Öneri üzerine yenen pide dillerde hoş bir lezzet bıraktı. Kısa bir yürüyüş sonrası yorgunluğunu hatırlayan bedenlerin sızıları ses vermeye başlayınca #yolda2yolcu Maviş'e diğer yolcular ise konaklarına doğru yol aldı. 


Sabahın ilk sesleri kentin sessiz sokaklarındaki ayak seslerine eşlik eden kuşlardı. Tek tük geçen arabalar ve yeşil yeşil akan nehir kenarında sıralanan ahşap konaklar tarifsiz bir ahenk içindeydi. 

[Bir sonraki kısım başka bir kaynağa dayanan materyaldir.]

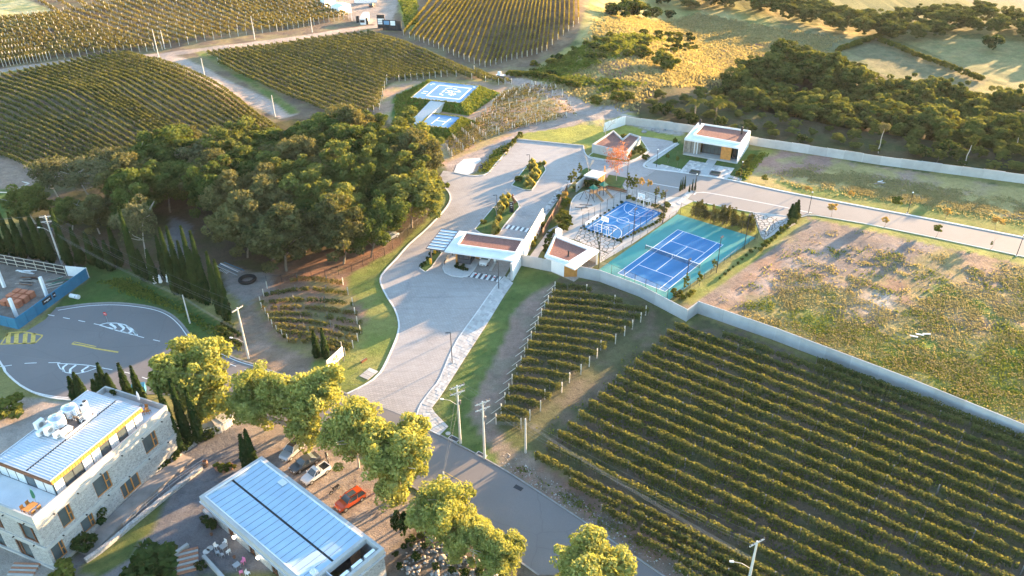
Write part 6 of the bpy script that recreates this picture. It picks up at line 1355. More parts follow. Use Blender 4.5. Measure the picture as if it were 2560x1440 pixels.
MB().box(*(np.array(wq[2]) * .96 + np.array(wq[3]) * .04), 0, 2.85, .35, .35).make('post', M['white'], HB); MB().box(*(np.array(wq[2]) * .55 + np.array(wq[3]) * .45), 0, 2.85, .14, .14).make('post', M['darkgrey'], HB)
b = MB(); b.prism(inset(lo, .95), .02, .1); b.make('floor', M['plank'], HB); MB().box(*np.mean(wq, 0), .1, .95, 2.6, .7).make('counter', M['white'], HB)
cx, cy = np.array(Uz(1421, 640, 3.2)) - o_; MB().lathe([(.3, 3.15), (.3, 3.25), (.16, 3.3), (.16, 4.3), (.2, 4.32), (.2, 4.4)], (cx, cy, 0), 10).make('chimney', M['black'], HB)
bx, by = np.array(Uz(1397, 578, 3.6)) - o_; MB().box(bx, by, 0, 4.1, .9, 1.2, .7).make('chimney_stack', M['white'], HB)
# ---------------------------------------------------------------- white house
Hs = Frame('white_house', (45.4, 200.2), -27, 'white flat roofed house with orange timber panel and grey planked front', 'house'); RH = Hs.root; HX, HY = 14.3, 12.7
rim_roof(RH, [(0, 0), (HX, 0), (HX, HY), (0, HY)], [(1.7, 2.9), (13.9, 2.3), (13.9, 11.5), (2.2, 11.3)], 4.0, 4.5, 4.95)
b = MB(); hole_wall(b, (HX, 0), (HX, HY), 0, 4.0, [(1.5, 2.6, .6, 2.6), (6, 6.6, .8, 2.8)]); hole_wall(b, (HX, HY), (0, HY), 0, 4.0, []); hole_wall(b, (0, HY), (0, 0), 0, 4., []); b.make('wall', M['white'], RH)
window(RH, (HX, 0), (HX, HY), (1.5, 2.6, .6, 2.6), .15, (.5,), None, 'darkgrey', .08); window(RH, (HX, 0), (HX, HY), (6, 6.6, .8, 2.8), .15, (), None, 'darkgrey', .08)
MB().box(HX / 2, 1.5, 0, .28, HX - .1, 3.0).make('porch', M['concrete'], RH)
for k in range(12): MB().box(.25 + k * .34, 1.35 + .05 * (k % 2), .28, 4.0, .31, .2).make('plank', M['plank'], RH)
for x in (2.6, 3.35): MB().box(x, 1.15, .28, 4.0, .22, .12).make('pale_pillar', M['roofwhite'], RH)
b = MB(); hole_wall(b, (4.3, 2.9), (9.7, 2.9), .28, 4.0, [(.2, 5.2, .4, 3.9)]); b.make('glazed_wall', M['darkgrey'], RH); window(RH, (4.3, 2.9), (9.7, 2.9), (.2, 5.2, .4, 3.9), .1, (.2, .4, .6, .8), .5, 'black', .07)
MB().box(6.5, 3.6, .3, 1.2, 3.6, .06).make('blind', M['glassb'], RH)
for k in range(9): MB().box(11.05, .75, .29 + k * .41, .68 + k * .41, 2.5, .1).make('panel_board', M['wood'], RH)
MB().box(9.72, 1.6, .28, 4., .12, 1.7).make('timber_return', M['wood'], RH); MB().box(13.3, 2.4, .28, 4.0, 1.9, .1).make('dark_opening', M['black'], RH)  # black sheet stands in for the shaded depth of the opening
MB().box(HX - .1, .6, 0, 4.0, .18, 1.2).make('wall_end', M['white'], RH); MB().box(.1, .7, 0, 4.0, .2, 1.4).make('wall_end', M['plank'], RH)
for x, y, h in ((12.6, 9.3, 1.9), (.9, 11.6, 1.4)): MB().lathe([(.28, 4.5), (.28, 4.5 + h), (.2, 4.5 + h + .1)], (x, y, 0), 10).make('chimney', M['black'], RH)
for p, l in (((1788, 436), 'right'), ((1737, 433), 'left')):
    def mk_bed(t):
        for x, y, lx, ly in ((0, -.9, 2.4, .12), (0, .9, 2.4, .12), (-1.2, 0, .12, 1.7), (1.2, 0, .12, 1.7)): MB().box(x, y, 0, .5, lx, ly).make('frame_side', M['darkgrey'], t)
        MB().box(0, 0, 0, .3, 2.2, 1.6).make('soil', M['joint'], t)
    at(mk_bed, 'planter_box', p, Hs.az, 'dark framed planter in the %s paved forecourt of the white house' % l, 'planter')
# ---------------------------------------------------------------- red roofed pavilion
LB = empty('red_roofed_pavilion', Uz(1530, 370, 0) + (0,), 0, 'low grey walled pavilion with L shaped red gravel roof behind the red tree', 'pavilion'); o_ = np.array(LB.location[:2])
lp = [np.array(Uz(*q, 2.4)) - o_ for q in ((1480, 361), (1534, 326), (1557, 347), (1574, 333), (1602, 342), (1567, 381))]
def shrink(P, d):
    P = [np.array(p) for p in P]; n = len(P); out = []; A = sum(P[i - 1][0] * P[i][1] - P[i][0] * P[i - 1][1] for i in range(n))
    for i in range(n):
        e0 = P[i] - P[i - 1]; e1 = P[(i + 1) % n] - P[i]; e0 /= np.linalg.norm(e0); e1 /= np.linalg.norm(e1); s = 1 if A > 0 else -1
        n0 = np.array([-e0[1], e0[0]]) * s; n1 = np.array([-e1[1], e1[0]]) * s; bs = n0 + n1; out.append(P[i] + bs * d / (1 + n0 @ n1))
    return out
li = shrink(lp, .35); n = len(lp)
b = MB(); b.add([tuple(p) + (z,) for z in (0, 2.5) for p in lp] , [(k, (k + 1) % n, n + (k + 1) % n, n + k) for k in range(n)]); b.add([tuple(p) + (2.5,) for p in lp] + [tuple(p) + (2.5,) for p in li] + [tuple(p) + (2.05,) for p in li], [(k, (k + 1) % n, n + (k + 1) % n, n + k) for k in range(n)] + [(n + k, n + (k + 1) % n, 2 * n + (k + 1) % n, 2 * n + k) for k in range(n)]); b.make('wall', M['concrete'], LB)
s_ = sheet('gravel_bed', li, 2.1, M['redroof'], None, LB)
# ---------------------------------------------------------------- grey shed with orange doors
SH = empty('grey_shed', Uz(1480, 455, 0) + (0,), 0, 'small grey utility shed with pale flat roof and orange doors', 'shed'); o_ = np.array(SH.location[:2])
sp_ = [np.array(Uz(*q, 2.6)) - o_ for q in ((1461, 438), (1482, 425), (1513, 432), (1494, 445))]
b = MB(); b.prism(sp_, 0, 2.45); b.make('wall', M['concrete'], SH); b = MB(); b.prism([np.mean(sp_, 0) + (p - np.mean(sp_, 0)) * 1.06 for p in sp_], 2.45, 2.65); b.make('roof', M['roofwhite'], SH)
e = (sp_[3] - sp_[0]); L = np.linalg.norm(e); e /= L; b = MB(); q = (sp_[0] + sp_[3]) / 2 + np.array([e[1], -e[0]]) * .05; b.box(q[0], q[1], .1, 2.2, L * .8, .06, math.atan2(e[1], e[0])); b.make('shutter', M['darkgrey'], SH)
e2 = (sp_[2] - sp_[3]); L2_ = np.linalg.norm(e2); e2 /= L2_
for k in (.22, .5, .78): q = sp_[3] + e2 * L2_ * k + np.array([e2[1], -e2[0]]) * .05; MB().box(q[0], q[1], .1, 2.3, .85, .06, math.atan2(e2[1], e2[0])).make('door', M['wood'], SH)
w1 = np.array(Uz(1512, 414, 2.6)) - o_; w0_ = np.array(sp_[2]); dd = (w1 - w0_); b = MB(); band(b, resample([tuple(w0_ + dd * .08), tuple(w1)], .8), -.15, .15, 0, 2.6); b.make('side_wall', M['wood'], SH)
w1 = np.array(Uz(1441, 459, 2.2)) - o_; w0_ = np.array(sp_[0]); b = MB(); band(b, resample([tuple(w0_), tuple(w1)], .8), -.15, .15, 0, 2.2); b.make('front_wall', M['concrete'], SH)
# ---------------------------------------------------------------- perimeter walls
def panel_wall(px, H, label, m='wallc', step=4.4, stepped=False, group=None, posts=True):
    P = [U2(p) for p in px]; t = empty('perimeter_wall', P[0] + (0,), 0, label, 'wall', group); o = np.array(P[0])
    for a, c in zip(P[:-1], P[1:]):
        a = np.array(a); c = np.array(c); L = np.linalg.norm(c - a); n = max(1, int(round(L / step))); e = (c - a) / L; az = math.atan2(e[1], e[0])
        me = MB().box(0, 0, -.4, H, L / n - .10, .14).mesh('wall_panel', M[m]); pm = MB().box(0, 0, -.4, H + .04, .2, .22).mesh('wall_post', M[m])
        for k in range(n):
            q = a + e * L * (k + .5) / n - o; z = gz(*(q + o)); dz = .18 * ((k * 7) % 3) / 3 if stepped else 0
            inst('wall_panel', me, t, (q[0], q[1], z + dz), az)
            if posts: q = a + e * L * k / n - o; inst('wall_post', pm, t, (q[0], q[1], gz(*(q + o)) + dz), az)
    return t
panel_wall([(1305, 664), (1500, 704), (1600, 742), (1715, 803)], 2.6, 'grey concrete panel wall from the gatehouse along the tennis court to the notch')
panel_wall([(1715, 803), (1743, 783)], 2.6, 'short return of the concrete wall at the notch', step=6)
panel_wall([(1744, 783), (1935, 850), (2260, 975), (2560, 1099), (3000, 1290)], 2.6, 'long grey concrete panel wall between the rough plot and the big vineyard')
panel_wall([(1564, 311), (1720, 331), (1800, 346), (1893, 365)], 2.3, 'stepped grey wall behind the white house against the forest', 'concrete', 4.2, True)
panel_wall([(1893, 365), (2200, 412), (2560, 459), (3200, 545)], 2.3, 'long pale grey wall between the dry plot and the forest', 'wallc', 4.4, True)
panel_wall([(1509, 330), (1563, 312)], 2.6, 'brightly sunlit white sawtooth wall at the far corner of the estate', 'white', .9, True, posts=False)
bf = poly_px([(1418, 478), (1390, 530), (1356, 592)]); t = empty('slat_fence', bf[0] + (0,), 0, 'dark brown slat fence between the exit lane pavement and the playground planting', 'fence'); P = resample(bf, 3.4)
for a, c in zip(P[:-1], P[1:]):
    e = (c - a); L = np.linalg.norm(e); az = math.atan2(e[1], e[0]); q = (a + c) / 2 - P[0]; MB().box(a[0] - P[0][0], a[1] - P[0][1], 0, 1.9, .12, .12).make('post', M['black'], t)
    for k in range(9): MB().box(q[0], q[1], .1 + k * .19, .26 + k * .19, L - .14, .05, az).make('slat', M['brownfence'], t)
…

Konak yolcularının telefonu ile roller değişti. #yolda2yolcu konağa döndü, diğer yolcular kentin kalbine doğru yola çıktı. Saatler günün en özel öğünü için 9'a ayarlandı. 

Telefonun acı acı çalması da bu sabaha denk geldi işte. Gülen yüzlere, duyulan heyecana hiç mi hiç uymayan o telefon sesi, sanki tüm kent susmuş da bir tek o çalıyormuşçasına gürültü çıkarıyordu. Sabahın 7'sinde çalan telefonun bayram sevinci ile bir alakası olmayacağı belliydi. 

Ölüm yok ya ucunda diye başlayan yolculuk gelen ölüm haberi ile bir anda dağıldı. Eski bayramların tadı yerini çıkılan tatillere bırakınca dört bir yana dağılanlar o sabah gelen o telefonla irkildi. Haberi alan herkes farklı noktalardan tek bir noktaya akmaya başladı. Güneye... Telefonlar sıraya girmiş gibi ardı ardına çalıyordu. Sesler, bağırışlar ve çığlıklar.

Amasya'dan Torosları aşıp indiğimiz Antalya... Ağırdı. Kesif bir evlat acısı ile yoğrulmuştu. Bilmem kaçıncısıydı bu kent için bu acı. Ama bizim ailemizde ikinci kez yaşanıyordu. İlki hastalıktı, bekleniyordu, elden ne geldiyse yapıldı, evet zamansızdı ama bir şekilde kabullenişle son buldu. 

Bu farklıydı. Bu anlıktı, beklenmeyendi, hesaplanmayan... Acıydı, dünyanın tüm acılarından daha acı.  Mezuniyet töreni için hazırlanıyorlardı, Belki yaz sonu olacak bir nişan bile söz konusu olabilirdi. Yeni açılacak ev için kurulan hayallerin orta yerinde mutluluktan, gururdan öte bir şey yoktu.  Hayatın gerçeği, hayalleri bir kez daha yenmişti. 

"Hayat devam ettiğine göre..." Hayaller bir kez sahaya çıkacak gücü kendinde bulabilecekti. Zaman en iyi ilaçtı.